I know what many might say: That that was only a single college experience, one hardly meriting wider concern. Some people are too quick to naysay.

As news media picked up on the UC Irvine anti-flag story, a national letter was drawn up supporting the flag-banning. That effort realized over 1,200 signatories, including a reported 60 California professors. Campus Reform reported that included in that number were a professor of classics, a UCI endowed chair in rhetoric, an associate professor of comparative literature, and an associate professor of Spanish and Portugese.

Hardly callow upstarts unmindful of their undertaking's significance.

"We write to support the six members who offered the resolution to remove national flags from the ASUCI lobby," their letter began. "The resolution recognized that nationalism, including US nationalism, often contributes to xenophobia and racism."

The professors also noted that their opposition to nationalism - including that of the American variety - was, "a more or less uncontroversial scholarly point, and in practice the resolution has drawn admiration nationally from much of the academic community."

In actuality, the dispute is over the ideal of a distinct nation state. One with autonomously defined borders, laws, principles, customs, and, yes, flag.

The apparently desired alternative is a sort of mongrel country, in which anyone who wishes citizenship can simply walk in and declare it, all the while waving whatever foreign flag they prefer.

Unlike Confederate flag bearers - or, say, Americans displaying flags of Ireland or other lands of heritage - these belligerent separatists do not recognize overriding national loyalty.

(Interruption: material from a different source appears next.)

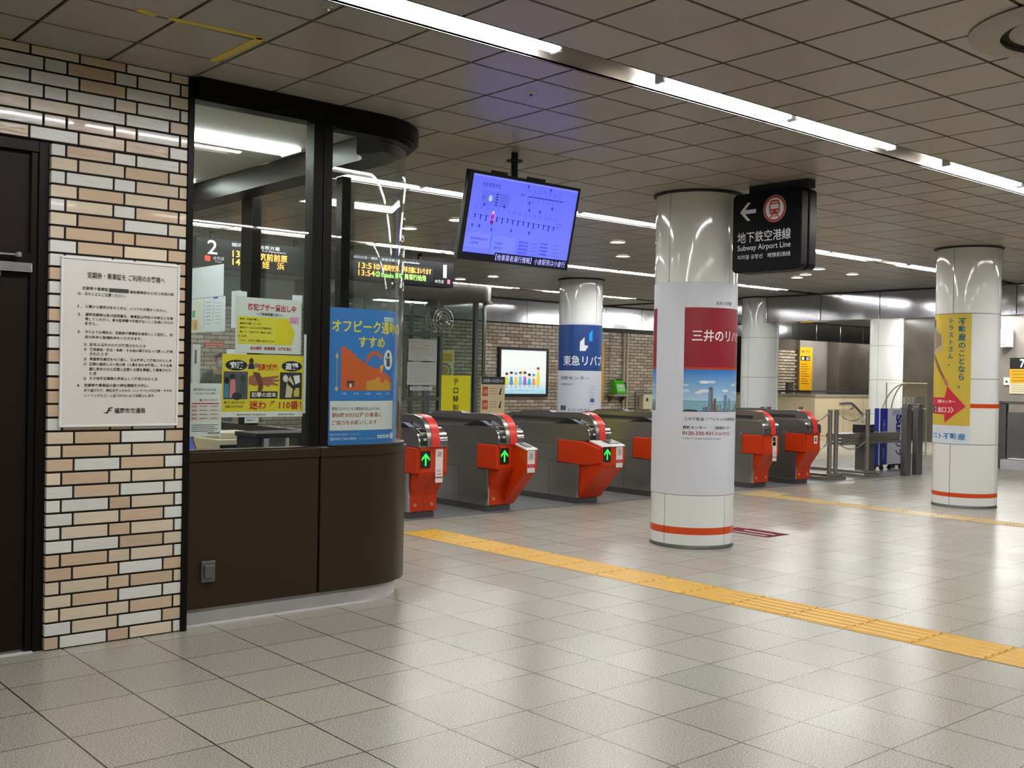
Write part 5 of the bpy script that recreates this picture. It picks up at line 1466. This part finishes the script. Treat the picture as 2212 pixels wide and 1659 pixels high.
# ================================================================ PERSON IN THE PAID AREA
pe = thing('person', (6.15, 13.0, 0), 'person in a dark jacket and white face mask seen through the booth windows', 'person')
def skin(name, joints, edges, mat, parent, root=0, sub=2):
    me = bpy.data.meshes.new(name); me.from_pydata([j[:3] for j in joints], edges, [])
    me.materials.append(M[mat])
    o = bpy.data.objects.new(name, me); COL.objects.link(o); o.parent = parent
    sk = o.modifiers.new('skin', 'SKIN')
    for v, j in zip(me.skin_vertices[0].data, joints): v.radius = (j[3], j[4] if len(j) > 4 else j[3])
    me.skin_vertices[0].data[root].use_root = True
    sk.use_smooth_shade = True
    sb = o.modifiers.new('sub', 'SUBSURF'); sb.levels = sub; sb.render_levels = sub
    return o
J = [(0, 0, .92, .15, .11), (0, .0, 1.08, .145, .105), (0, .01, 1.25, .165, .11), (0, .01, 1.36, .13, .085), (0, -.005, 1.415, .055, .052),
     (0, -.02, 1.47, .062, .066), (0, -.025, 1.535, .076, .09), (0, -.015, 1.59, .060, .072),
     (.17, .01, 1.345, .055), (.215, .03, 1.10, .045), (.21, -.04, .87, .032), (.205, -.055, .80, .026, .014),
     (-.17, .01, 1.345, .055), (-.215, .03, 1.10, .045), (-.21, -.04, .87, .032), (-.205, -.055, .80, .026, .014),
     (.095, 0, .84, .085), (.10, -.01, .48, .055), (.10, .02, .09, .036), (.105, -.10, .04, .036, .03),
     (-.095, 0, .84, .085), (-.10, -.01, .48, .055), (-.10, .02, .09, .036), (-.105, -.10, .04, .036, .03)]
Eg = [(0, 1), (1, 2), (2, 3), (3, 4), (4, 5), (5, 6), (6, 7), (3, 8), (8, 9), (9, 10), (10, 11), (3, 12), (12, 13), (13, 14), (14, 15), (0, 16), (16, 17), (17, 18), (18, 19), (0, 20), (20, 21), (21, 22), (22, 23)]
skin('body', J, Eg, 'skin', pe)
for sx in (1, -1):
    for k in range(4):
        x = sx * .205 + (k - 1.5) * .012 * sx
        skin('finger', [(x, -.058, .795, .009), (x, -.062 - .004 * k, .765 - .004 * (k in (1, 2)), .0085), (x, -.055, .735 - .006 * (k in (1, 2)), .007)], [(0, 1), (1, 2)], 'skin', pe, sub=1)
    skin('thumb', [(sx * .18, -.06, .81, .010), (sx * .168, -.072, .785, .009), (sx * .166, -.078, .762, .0075)], [(0, 1), (1, 2)], 'skin', pe, sub=1)
JK = [(0, 0, .86, .165, .125), (0, .0, 1.06, .16, .12), (0, .01, 1.25, .178, .125), (0, .01, 1.365, .12, .09), (.185, .01, 1.34, .068), (.222, .03, 1.10, .058), (.215, -.035, .90, .045), (-.185, .01, 1.34, .068), (-.222, .03, 1.10, .058), (-.215, -.035, .90, .045), (0, -.0, 1.425, .065, .062)]
skin('jacket', JK, [(0, 1), (1, 2), (2, 3), (3, 4), (4, 5), (5, 6), (3, 7), (7, 8), (8, 9), (3, 10)], 'jacket', pe)
skin('trousers', [(0, 0, .90, .155, .118), (.095, 0, .80, .098), (.10, -.01, .48, .07), (.10, .02, .10, .058), (-.095, 0, .80, .098), (-.10, -.01, .48, .07), (-.10, .02, .10, .058)], [(0, 1), (1, 2), (2, 3), (0, 4), (4, 5), (5, 6)], 'trousers', pe)
hh = MB().mat('hair'); hh.ball((0, .0, 1.565), .088, .098, .078, 18)
hh.v = [(x, max(y, -.078) if z > 1.575 else max(y, -.005), max(z, 1.50)) for x, y, z in hh.v]
hh.build('hair', pe, smooth=True)
fm = MB().mat('mask'); fm.ball((0, -.085, 1.488), .066, .05, .05, 14); fm.build('face_mask', pe, smooth=True)
for sx in (1, -1):
    MB().mat('mask').ball((sx * .03, -.108, 1.553), .012, .008, .007, 10).build('eye', pe, smooth=True)
    MB().mat('hair').ball((sx * .03, -.114, 1.553), .006, .004, .006, 8).build('pupil', pe, smooth=True)
    MB().mat('skin').ball((sx * .082, -.02, 1.54), .012, .022, .032, 10).build('ear', pe, smooth=True)
    MB().mat('black').box(sx * .102 - .045, -.155, 0, sx * .102 + .045, .07, .075).build('shoe', pe, bevel=.025)
MB().mat('skin').ball((0, -.118, 1.528), .013, .016, .022, 10).build('nose', pe, smooth=True)
t = thing('red_wall_sign', (7.47, 16.4, 1.80), 'small red sign on the far brick wall behind the masked person', 'sign')
MB().mat('red_band').box(0, -.02, 0, .34, -.001, .05).build('panel', t); MB().mat('white').box(.02, -.022, .015, .32, -.02, .022).build('stripe', t)
t = thing('wall_panel', (7.24, 16.4, 1.0), 'white wall unit at the left edge seen through the booth glass', 'panel')
MB().mat('white').box(0, -.1, 0, .14, -.001, .81).build('body', t, bevel=.01); MB().mat('black').box(.04, -.105, .5, .07, -.1, .72).build('slot', t)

To them, there is no unifying "American Way," no singular national character, and no identity other than, well, all the world's identities.

Janet Napolitano, former Obama Administration Secretary of Homeland Security and now president of the California University system, recently declared that professors must never refer to America as "the land of opportunity." According to the latest fancy, that might strike non-citizens as discriminatory.

To undo the centuries-old American experiment in self-governance and to completely eliminate individual national character, step one would be to banish the American flag, a distinctive national symbol.

Think of a Confederate flag ban, then, as a precedent or gateway.

And remember that those who would some day defend the Stars and Stripes can expect to be slurred as racists and bigots, regardless of their actual motivation, just as are citizens today who advocate for the Stars and Bars.